Greater self-respect would positively impact the attitudes and behaviour of us all, and our relationships with others. We would then be able to treat them as we would wish to be treated.

Instead of accepting our place (sic) as mere consumers of life, we could start to be part of it. And our guide would be internal, not forced upon us from external sources.

Respect seems always in the up direction. Those who have status believe they deserve respect because they have in some sense earned it; being taller, richer, older or being adults is usually enough.

Flawed, though they might concede, hypocrisy covers the cracks. That respect should be beaten into a child is clearly wrong, and has as clearly failed – both them and us.

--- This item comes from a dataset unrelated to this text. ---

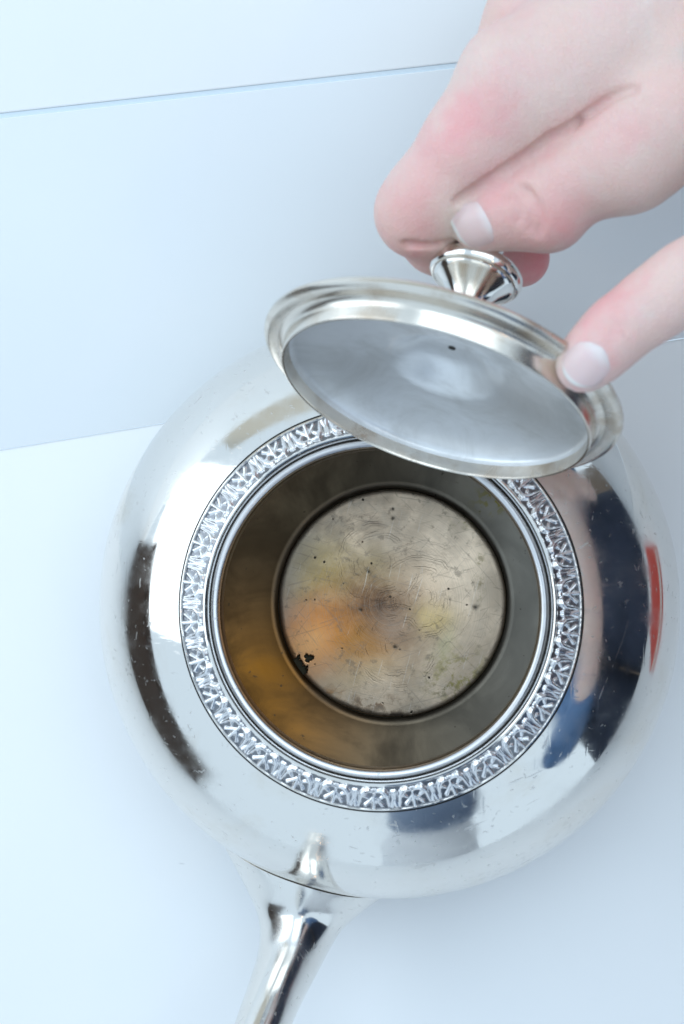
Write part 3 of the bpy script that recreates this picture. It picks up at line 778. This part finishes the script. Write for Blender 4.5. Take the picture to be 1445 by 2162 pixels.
M['steel'] = mat_cloth('grey_blue_cotton', (0.13, 0.18, 0.27), (0.20, 0.26, 0.36))
# the second person, seen only as the blue shape in the near side of the silver
p_to = Field()
p_to.limb([np.array([112., -545, 345]), np.array([105., -390, 550])], [118, 105], 30)
p_to.limb([np.array([-40., -400, 520]), np.array([240., -400, 520])], [62, 62], 50)
p_to.limb([np.array([-50., -400, 520]), np.array([-70., -330, 580])], [52, 44], 30)
p_to.limb([np.array([240., -400, 500]), np.array([190., -330, 560])], [52, 44], 30)
vs, fs = p_to.mesh(9)
o2 = mesh('person', vs, [tuple(q_) for q_ in fs], M['steel'])
tag(o2, 'person in a grey blue top, mirrored on the near side of the teapot', 'person')
hd = Field()
hd.limb([np.array([60., -380, 600]), np.array([55., -350, 680])], [48, 50], 10)
hd.limb([np.array([50., -310, 720]), np.array([50., -330, 770])], [66, 80], 30); hd.limb([np.array([50., -262, 705]), np.array([50., -250, 688])], [14, 11], 12)
vs, fs = hd.mesh(6)
mesh('head', vs, [tuple(q_) for q_ in fs], M['skin'], o2)
M['hair'] = mat_plain('dark_hair', (0.03, 0.022, 0.018), 0.5, 0.3, 200)
hr = Field()
hr.limb([np.array([50., -335, 745]), np.array([50., -352, 800])], [84, 80], 30); hr.limb([np.array([50., -370, 740]), np.array([50., -390, 660])], [74, 60], 20)
vs, fs = hr.mesh(6)
mesh('hair', vs, [tuple(q_) for q_ in fs], M['hair'], o2)

# things beside the teapot that show only in its polish
M['wood'] = mat_plain('dark_brown_wood', (0.075, 0.045, 0.03), 0.35, 0.1, 60, 0.0, 0.5)
M['red'] = mat_plain('red_cover', (0.62, 0.10, 0.075), 0.4, 0.03, 200)
M['paper'] = mat_plain('paper_edges', (0.75, 0.72, 0.66), 0.8, 0.05, 400)
bx = empty('wooden_box', (-470, -95, 0))
tag(bx, 'dark brown wooden box, mirrored low in the left flank of the teapot', 'box')
def slab(name, x0, x1, y0, y1, z1, th, mat, parent):
    return box_prism(name, [(x0, y0, z1), (x1, y0, z1), (x1, y1, z1), (x0, y1, z1)], th, mat, parent, 1.5)
slab('case', -80, 80, -270, 190, 126, 126, M['wood'], bx); slab('lid', -85, 85, -275, 195, 146, 19, M['wood'], bx)
bk = empty('red_book', (236, 2, 0), (0, 0, 0.25))
tag(bk, 'red covered book on the table, mirrored in the right flank of the teapot', 'book')
slab('cover', -40, 55, -50, 50, 3, 3, M['red'], bk); slab('pages', -38, 52, -48, 48, 11, 7.6, M['paper'], bk); slab('cover', -40, 55, -50, 50, 14.5, 3, M['red'], bk)
sk = Field()
sk.limb([np.array([115., -800, -250]), np.array([112., -690, 200]), np.array([112., -600, 300])], [150, 135, 112], 30)
vs, fs = sk.mesh(9)
M['linen'] = mat_cloth('pale_linen', (0.80, 0.82, 0.85), (0.72, 0.74, 0.78))
mesh('apron', vs, [tuple(q_) for q_ in fs], M['linen'], o2)
# the walls of the room, seen only in the silver
M['cream'] = mat_plain('cream_wall', (0.62, 0.55, 0.45), 0.8, 0.05, 60)
M['brown'] = mat_plain('brown_wall', (0.16, 0.115, 0.085), 0.6, 0.1, 40, 0.0, 0.4)
tag(slab('wall', -900, 620, 860, 880, 620, 1060, M['cream'], None), kind='structure')
tag(slab('wall', 1150, 1180, -700, 800, 760, 1260, M['brown'], None), kind='structure')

Have we seniors earned respect, and if so, how exactly? By permitting our environment to be sullied by our waste, our indifference, our over-consumption? Surely not by creating positive and happy lifestyles for all. Just for a few perhaps.

Rights

When we fail to respect young people, we rob them of agency. Over their own rights – always diminished at every opportunity.

Over their own responsibilities – often unexercised, over-ruled by over-anxious parents and schools breeding conformity – intent on order above all else.

I suspect that it is not possible to respect anyone else unless one respects oneself. That respect is from our core, the route to personal growth. From there, we develop ethical awareness, behavioural standards, ambitions, dreams, visions…

Similarly, that self-respect is the basis on which respect for others can occur, but must be earned, beyond courtesy.

There is a case, then, for reconsidering the role that respect could play in our lives and in our society. The modesty and humility that should accompany our imperfections demands it.